STORED DATA:
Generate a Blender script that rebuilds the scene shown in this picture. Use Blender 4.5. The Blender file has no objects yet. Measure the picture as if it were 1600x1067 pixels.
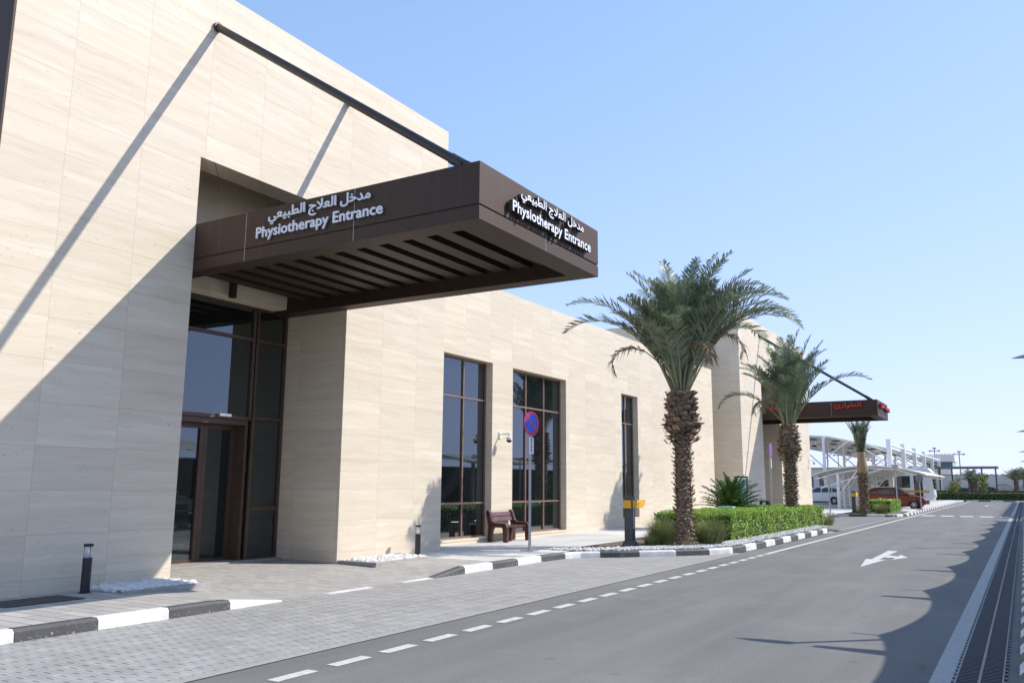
import bpy, bmesh, math, random
from mathutils import Vector, Matrix
from math import sin, cos, pi, radians as R
random.seed(7)
rnd = random.random
def ru(a, b): return a + (b - a) * random.random()
sc = bpy.context.scene
col = sc.collection

# ------------------------------------------------------------------ camera
cam = bpy.data.cameras.new("camera"); camo = bpy.data.objects.new("camera", cam); col.objects.link(camo)
YAW, PIT, ROL, F = 0.52779, 0.1708989, 0.0042933, 1315.549
fw = Vector((-sin(YAW)*cos(PIT), cos(YAW)*cos(PIT), sin(PIT)))
r0 = Vector((cos(YAW), sin(YAW), 0)); u0 = r0.cross(fw)
cr = cos(ROL)*r0 + sin(ROL)*u0; cu = -sin(ROL)*r0 + cos(ROL)*u0
camo.matrix_world = Matrix(((cr.x, cu.x, -fw.x, 0.067), (cr.y, cu.y, -fw.y, -0.132), (cr.z, cu.z, -fw.z, 1.5812), (0, 0, 0, 1)))
cam.sensor_width = 36; cam.lens = F*36/1600
cam.shift_x = -23.479/1600; cam.shift_y = -1.828/1600
cam.clip_end = 3000; cam.clip_start = 0.05
sc.camera = camo

# ------------------------------------------------------------------ light
SUN = Vector((1.0, 0.90, 1.12)).normalized()
elev = math.asin(SUN.z); azim = math.atan2(SUN.x, SUN.y)
world = bpy.data.worlds.new("World"); sc.world = world; world.use_nodes = True
wn = world.node_tree; bg = wn.nodes["Background"]
sky = wn.nodes.new("ShaderNodeTexSky"); sky.sky_type = 'NISHITA'; sky.sun_disc = False
sky.sun_elevation = elev; sky.sun_rotation = azim
sky.air_density = 1.0; sky.dust_density = .05; sky.ozone_density = 1.6; sky.altitude = 0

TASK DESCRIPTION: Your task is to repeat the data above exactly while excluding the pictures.

EXERCISE ANSWER:
Generate a Blender script that rebuilds the scene shown in this picture. Use Blender 4.5. The Blender file has no objects yet. Measure the picture as if it were 1600x1067 pixels.
import bpy, bmesh, math, random
from mathutils import Vector, Matrix
from math import sin, cos, pi, radians as R
random.seed(7)
rnd = random.random
def ru(a, b): return a + (b - a) * random.random()
sc = bpy.context.scene
col = sc.collection

# ------------------------------------------------------------------ camera
cam = bpy.data.cameras.new("camera"); camo = bpy.data.objects.new("camera", cam); col.objects.link(camo)
YAW, PIT, ROL, F = 0.52779, 0.1708989, 0.0042933, 1315.549
fw = Vector((-sin(YAW)*cos(PIT), cos(YAW)*cos(PIT), sin(PIT)))
r0 = Vector((cos(YAW), sin(YAW), 0)); u0 = r0.cross(fw)
cr = cos(ROL)*r0 + sin(ROL)*u0; cu = -sin(ROL)*r0 + cos(ROL)*u0
camo.matrix_world = Matrix(((cr.x, cu.x, -fw.x, 0.067), (cr.y, cu.y, -fw.y, -0.132), (cr.z, cu.z, -fw.z, 1.5812), (0, 0, 0, 1)))
cam.sensor_width = 36; cam.lens = F*36/1600
cam.shift_x = -23.479/1600; cam.shift_y = -1.828/1600
cam.clip_end = 3000; cam.clip_start = 0.05
sc.camera = camo

# ------------------------------------------------------------------ light
SUN = Vector((1.0, 0.90, 1.12)).normalized()
elev = math.asin(SUN.z); azim = math.atan2(SUN.x, SUN.y)
world = bpy.data.worlds.new("World"); sc.world = world; world.use_nodes = True
wn = world.node_tree; bg = wn.nodes["Background"]
sky = wn.nodes.new("ShaderNodeTexSky"); sky.sky_type = 'NISHITA'; sky.sun_disc = False
sky.sun_elevation = elev; sky.sun_rotation = azim
sky.air_density = 1.0; sky.dust_density = .05; sky.ozone_density = 1.6; sky.altitude = 0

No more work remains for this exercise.